Teachers often struggle to balance the emotional weight of global issues with the need to empower students. Focus on agency by starting with familiar contexts, using Canada as a bridge to broader systems. Avoid overwhelming students with guilt; instead, highlight existing examples of positive change. Research shows that when students see their actions as part of a larger story, they develop both competence and empathy.

Success looks like students explaining how local actions ripple globally, designing projects that address real issues, and committing to personal actions. They should confidently discuss Canada’s role and feel empowered to contribute, not overwhelmed by the scale of global problems.


Watch Out for These Misconceptions

  • During the Think-Pair-Share activity, watch for students saying travel is required for global citizenship.

    Use the activity’s role-play cards showing everyday choices (e.g., recycling, buying fair trade) to redirect conversations. Ask students to name the global impact of these local actions to shift focus from travel to daily responsibility.

  • During the Community Contribution Project, watch for students dismissing individual actions as insignificant.
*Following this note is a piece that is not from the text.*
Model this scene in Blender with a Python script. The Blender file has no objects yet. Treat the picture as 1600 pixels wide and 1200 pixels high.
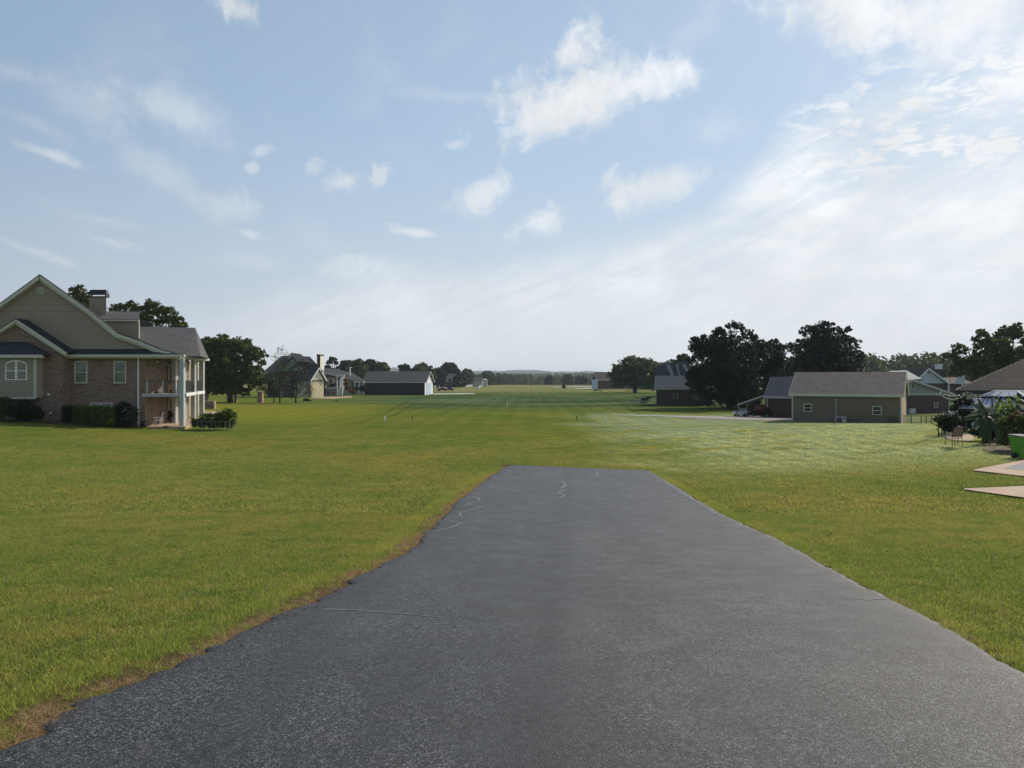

    Have students map their project’s ripple effects on poster paper, including how it connects to movements like plastic reduction. Point to peer examples in class to show collective power.

  • During the Whole Class Web activity, watch for students assuming Canada is unaffected by global issues.

    Provide case study cards with examples of Canadian trade disruptions or climate impacts. Ask students to add these to the web, linking them to local products or weather changes they observe.